Your job is to become more and more proficient at more and more techniques … and then to put in the countless hours playing around combining them in new ways.
This is how you find your own voice as an artist.
4.) What would make this piece just flat out cooler and more interesting?
It’s easy to just take a piece as is, and try to figure out how it might be improved just by removing stuff that distracts or doesn’t fit or improving the stuff that is already there. But always take a moment at the end to imagine what would happen if something were added or changed.
Just say aloud the words, “I wonder what would happen if . . .”
Always look for ways to introduce unexpected images or components that might give a piece more for the viewer to think about, elements that deepen the story. Often an image is just pretty, and it’s only meant to look pretty. But bring in an arresting additional image or component, and the whole piece could become thought-provoking in a fresh new way.
If you can dream up something that would make the piece more captivating, why not give it a try?
Try to imagine possible enhancements that might make the image more interesting, more captivating. Try to dream up changes or additions that would make the viewer THINK a bit more.
These are the fun ideas to explore, but they’re of course just ideas, and whether they will work often depends on how well they’re executed. First you’ve gotta think them up. But if you come up with an idea that excites you, see if you can bring it off.
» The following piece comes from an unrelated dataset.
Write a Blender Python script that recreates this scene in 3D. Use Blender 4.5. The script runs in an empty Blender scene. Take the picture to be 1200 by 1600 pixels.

The most important thing to remember is that there is no right or wrong answer in art. Over time you’ll find your own voice and your own way.
And I can’t repeat it often enough: What others have to say about your work is immaterial.
Getting some tips or advice along the way can help. But this is YOUR journey.
Have fun with it. Put your attention on creating a LOT of art. Lots and lots and lots of art.
And then periodically return to a piece and run through the questions I’ve laid out here.
That kind of self-critique will propel you forward as an artist.
THAT’S how you’re going to get really good.